Below we compare the graph of the binomial distribution with n = 50 an p = 1/3 to the graph of the normal distribution with mean 16.66 and standard deviation 3.33.
binomial_list =[]
n=50
p=1/3
for i in range(0,51):
binomial_list.append(binomial_prob(n, p, i))
legend = f'Probability Distribution: Number of 1s or 6s in 50 Tosses'
pd.DataFrame({legend: binomial_list}).plot.bar();
plt.xlabel('Number of Ones or Sixes');
plt.ylabel("Probability");
plt.xticks(rotation = 90, fontsize=7);
import scipy
import math
def normal_prob(mu, sigma, x):
'''A function that calculates probabilities from a normal distribution with mean mu and standard deviation sigma'''
bottom = math.sqrt(2 * math.pi * sigma**2)
top = math.exp(-(x - mu)**2/(2 * sigma**2))
return top/bottom
normal_list =[]
mu=16.66
sigma=3.33
for i in range(0,51):
normal_list.append(normal_prob(mu, sigma, i))
legend = f'Approximate Probability Distribution'
pd.DataFrame({legend: normal_list}).plot();
plt.xlabel('Number of Ones or Sixes');
plt.ylabel("Probability");
#plt.xticks(rotation = 90, fontsize=7);
Now, let’s view them together:
binomial_df = pd.DataFrame({"Real": binomial_list})
normal_df = pd.DataFrame({"Approximate": normal_list})
bin = plt.bar(height = binomial_df.Real, x = binomial_df.index)

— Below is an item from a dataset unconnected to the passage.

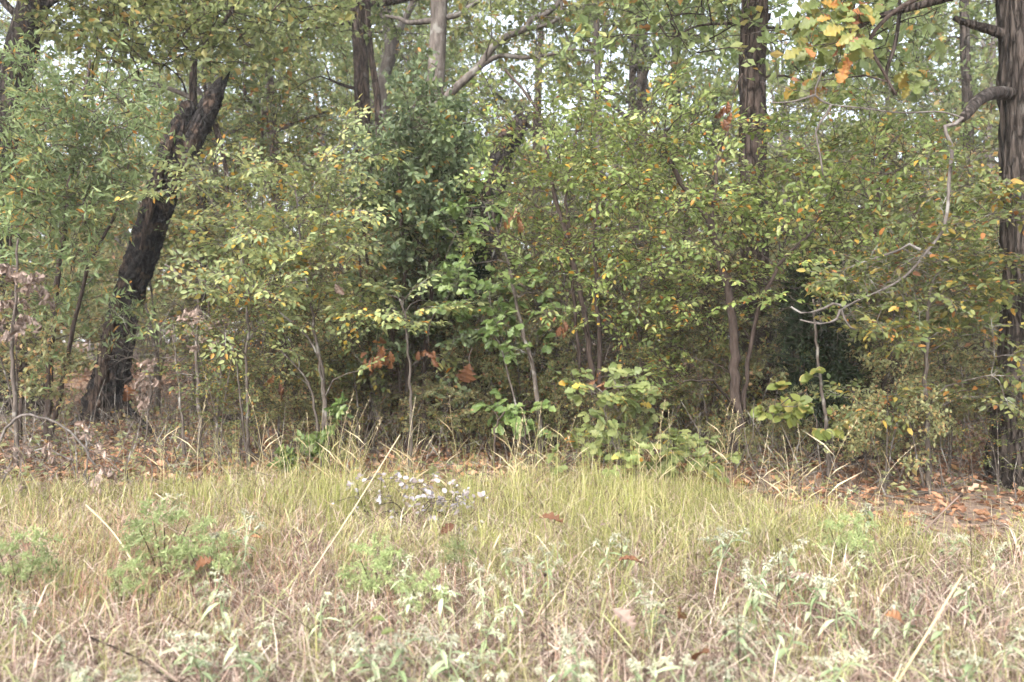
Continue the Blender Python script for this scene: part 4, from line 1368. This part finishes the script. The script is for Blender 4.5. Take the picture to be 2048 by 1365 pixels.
place(PS, shr, 'leafy undergrowth shrub', [(9.2, 'low, just'), (10.8, 'close'), (14, 'a little way'), (19, 'well'), (99, 'far')], 'undergrowth shrubs deep in the wood')
trs = []
for px in np.arange(-150, 2250, 175):
    trs.append((px + rng.uniform(-60, 60), rng.uniform(23, 29), int(rng.integers(4)), rng.uniform(0.9, 1.1)))
for px in np.arange(-150, 2250, 95):
    trs.append((px + rng.uniform(-60, 60), rng.uniform(31, 44), int(rng.integers(4)), rng.uniform(0.95, 1.2)))
trs = [t for t in trs if t[1] > 30 or not any(a < t[0] < b for a, b in ((620, 690), (770, 860), (1880, 1960)))]
place(PT, trs, 'tall yellowing tree', [(30, 'well'), (99, 'far')], 'tall trees of the background wood')


def proto_bare(seed, h):
    rng = np.random.default_rng(seed)
    root = thing('thin_sapling', 'x', 'sapling', (0, 0, 0))
    p = spline(np.array([[0, 0, -0.1], [rng.normal(0, .06), rng.normal(0, .06), h * .4], [rng.normal(0, .15), rng.normal(0, .15), h * .75], [rng.normal(0, .25), rng.normal(0, .25), h]]), 18)
    r = np.linspace(0.022, 0.005, 18)
    a = Acc()
    tube(a, p, r, 6)
    part('stem', a, M['bark_young' if seed % 2 else 'bark_twig'], root)
    T = world_targets(24, (0, 0, h * 0.45), 0.5, 0.5, h * 0.42, rng)
    acc, lv = grow([p], [r], T, 'bare', 0.5, 0.1, rng, thick=0.7, flat=0.8)
    part('branches', acc, M['bark_twig'], root)
    T = world_targets(22, (0, 0, h * 0.5), 0.55, 0.55, h * 0.45, rng)
    acc, lv = grow([p], [r], T, 'open', 0.32, 0.085, rng, thick=0.6)
    part('leafy_twigs', acc, M['bark_twig'], root, True, 'stuff')
    a = Acc()
    leaf_cloud(a, 'lite', *lv)
    part('foliage', a, M['elm_warm' if seed % 2 else 'under'], root, False, 'stuff')
    return root


PB = [remember(proto_bare(221 + k, [2.6, 3.4, 2.0, 3.0][k])) for k in range(4)]
sap = []
for px in np.arange(-40, 2120, 30):
    sap.append((px + rng.uniform(-30, 30), 8.8 + 8 * rng.random() ** 1.5, int(rng.integers(4)), rng.uniform(0.75, 1.2)))
place(PB, sap, 'thin twiggy shaded sapling', [(10.2, 'close'), (13, 'a little way'), (99, 'well')], 'thin saplings in the shade')


def far_wood():
    rng = np.random.default_rng(400)
    a = Acc()
    n = 34000
    x = rng.uniform(-48, 48, n)
    y = rng.uniform(44, 62, n)
    top = 11 + 2.5 * np.sin(x * 0.35) + 2 * np.sin(x * 0.9 + 1) + 1.2 * np.sin(x * 2.3)
    z = gz(x, y) + rng.random(n) ** 0.8 * np.maximum(top, 4)
    pos = np.stack([x, y, z], -1)
    leaf_cloud(a, 'lite', pos, rng.normal(0, 1, (n, 3)), rng.normal(0, 1, (n, 3)) + np.array([0, -0.3, 0.6]), rng.uniform(0.4, 0.85, n))
    tag(link('far_wood', a.mesh('far_wood', M['under'], False)), 'far depth of the wood reading as one green mass', 'wood', None, 'stuff')


far_wood()


# ------------------------------------------------------------------ plants of the clearing
def croton_proto(seed, h, nl, nf):
    rng = np.random.default_rng(seed)
    root = thing('croton_plant', 'x', 'plant', (0, 0, 0))
    n = 9
    t = np.linspace(0, 1, n)
    lean = rng.normal(0, 0.10, 2)
    p = np.stack([lean[0] * t * t + 0.01 * np.sin(t * 9), lean[1] * t * t, t * h], -1)
    a = Acc()
    tube(a, p, np.linspace(0.006, 0.003, n), 5)
    part('stem', a, M['croton'], root)
    tips = [p[-1]]
    for k in range(nf - 1):
        b = p[5 + k % 3]
        az = k * 2.3 + rng.uniform(0, 1)
        e = b + np.array([math.cos(az) * 0.10, math.sin(az) * 0.10, rng.uniform(0.06, 0.15)])
        a = Acc()
        tube(a, spline(np.array([b, (b + e) / 2 + [0, 0, -0.015], e]), 5), np.linspace(0.0035, 0.0025, 5), 4)
        part('side_stem', a, M['croton'], root)
        tips.append(e)
    for k in range(nl):
        f = 0.35 + 0.6 * k / nl
        b = np.array([np.interp(f, t, p[:, c]) for c in range(3)])
        az = k * 2.4 + rng.uniform(-0.4, 0.4)
        leaf_object('lance', M['croton'], root, b, np.array([math.cos(az), math.sin(az), rng.uniform(-0.5, 0.35)]), np.array([-0.2 * math.cos(az), -0.2 * math.sin(az), 1.0]), rng.uniform(0.08, 0.17), wid=rng.uniform(0.8, 1.15))
    for e in tips:
        a = Acc()
        m = 12
        for k in range(m):      # woolly buds
            c = e + rng.normal(0, 0.014, 3) * [1.5, 1.5, 0.8]
            r = rng.uniform(0.005, 0.010)
            v = np.array([[1, 0, 0], [-1, 0, 0], [0, 1, 0], [0, -1, 0], [0, 0, 1], [0, 0, -1]]) * r + c
            a.add(v, None, [[0, 2, 4], [2, 1, 4], [1, 3, 4], [3, 0, 4], [2, 0, 5], [1, 2, 5], [3, 1, 5], [0, 3, 5]])
        k = 9
        az = rng.uniform(0, 6.28, k)
        leaf_cloud(a, 'lance', e + rng.normal(0, 0.008, (k, 3)), np.stack([np.cos(az), np.sin(az), rng.uniform(-0.3, 0.6, k)], -1), np.tile([0, 0, 1.0], (k, 1)), rng.uniform(0.03, 0.055, k))
        part('flower_cluster', a, M['croton_flower'], root, False)
    return root


CP = [remember(croton_proto(501, 0.42, 8, 3)), remember(croton_proto(502, 0.34, 7, 2)), remember(croton_proto(503, 0.5, 9, 4)), remember(croton_proto(504, 0.27, 6, 2)), remember(croton_proto(505, 0.40, 11, 5)), remember(croton_proto(506, 0.31, 5, 1))]
# image positions of the flower heads; the plant stands below them
crot = [(800, 1125, 'grey-green plant with wide drooping leaves left of the silvery shrub, foreground'), (415, 1060, 'single tall grey-green plant rising over reddish grass'), (480, 1030, None), (360, 985, 'grey-green plant near the pale saplings at the wood edge'), (345, 925, 'pale plant flowering against the leaf litter, left'),
        (690, 1185, None), (640, 1190, None), (410, 1160, None), (560, 1290, None), (430, 1320, None), (270, 1335, None), (1000, 1260, None), (950, 1215, None), (890, 1160, None), (970, 1140, None),
        (1100, 1085, None), (1030, 1110, None), (1060, 1140, None), (1185, 1150, None), (1260, 1075, None), (1290, 1170, None), (1310, 1200, None), (1430, 1065, None), (1440, 1055, None), (1505, 1120, None), (1515, 1160, None),
        (1560, 1080, None), (1580, 1095, None), (1620, 1140, 'leafiest of the pale plants right of centre'), (1660, 1160, None), (1690, 980, 'tall pale plant against the litter, right'), (1730, 1000, None), (1710, 1110, None), (1840, 1030, None), (1880, 1060, 'pale flowering plant under the long slanting stalk'), (1900, 1090, None), (1980, 1085, None),
        (1650, 1090, None), (1480, 1210, None), (1320, 1240, None), (1500, 1280, None), (1570, 1240, None), (1170, 1260, None), (1300, 1320, None), (1120, 1335, None), (1450, 1340, None), (1580, 1340, None), (1690, 1180, None), (1820, 1190, None),
        (1940, 1160, None), (2000, 1260, None), (1860, 1330, None), (1930, 1300, None), (1740, 1300, None), (130, 1270, None), (30, 1200, None), (180, 1310, None), (870, 1310, None), (770, 1280, None), (1990, 1180, None), (1760, 1230, None), (1880, 1240, None)]
for k in range(34):
    x = rng.uniform(20, 1100) if k < 22 else rng.uniform(950, 2040)
    crot.append((x, rng.uniform(1150, 1350) if x < 1000 else rng.uniform(1060, 1350), None))
usedc = set()
citems = []
for k, (px, py, lab) in enumerate(crot):
    v = k % 6
    h = [0.46, 0.38, 0.55, 0.30, 0.44, 0.33][v]
    s = float(rng.uniform(0.42, 0.85))
    # distance at which a plant of that height shows its head at this pixel
    D = 5.0
    for _ in range(40):
        D = 0.5 * D + 0.5 * (CAM_Z - float(gz((px - 1024) / FPX * D, D)) - h * s) * FPX / (py - 682.5)
    o = CP[v] if v not in usedc else copy_tree(CP[v])
    usedc.add(v)
    o.location = tuple(on_ground(px, D))
    o.rotation_euler = (float(rng.normal(0, 0.08)), float(rng.normal(0, 0.08)), float(rng.uniform(0, 6.28)))
    o.scale = (s, s, s)
    if lab:
        o["label"] = lab
    else:
        citems.append((o, px, D))
    o["group"] = 'flowering weeds in the clearing'


name_each(citems, 'grey-green cream-headed weed', 'before', [(4.1, 'front row'), (4.8, 'second row'), (99, 'back row')])


def feather_proto(seed):
    rng = np.random.default_rng(seed)
    root = thing('feathery_weed', 'x', 'plant', (0, 0, 0))
    SP, SR = [], []
    for k in range(4):
        a = rng.uniform(0, 6.28)
        p = spline(np.array([[0.02 * math.cos(a), 0.02 * math.sin(a), -0.02], [0.06 * math.cos(a), 0.06 * math.sin(a), 0.16], [0.13 * math.cos(a), 0.13 * math.sin(a), 0.34]]), 8)
        t = Acc()
        tube(t, p, np.linspace(0.004, 0.002, 8), 4)
        part('stem', t, M['bark_brown'], root)
        SP.append(p)
        SR.append(np.linspace(0.004, 0.002, 8))
    T = world_targets(40, (0, 0, 0.26), 0.2, 0.2, 0.15, rng)
    acc, lv = grow(SP, SR, T, 'bushy', 0.09, 0.032, rng, thick=0.25)
    part('branches', acc, M['feather'], root)
    a = Acc()
    leaf_cloud(a, 'narrow', *lv)
    part('foliage', a, M['feather'], root, False, 'stuff')
    return root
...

norm, = plt.plot(normal_df, color='red')
plt.legend([bin, norm], ['True Probability Distribution','Approximate Probability Distribution'])
plt.xlabel('Number of Ones or Sixes');
plt.ylabel("Probability");
plt.show()
It looks like the normal is a pretty good approximation to the binomial in this case!
Learning about distributions like the ones presented in this chapter can help us better understand the data that we work with as data scientists. In the next few chapters, we will explore ways that statisticians and data scientists use distributions to test hypotheses about data.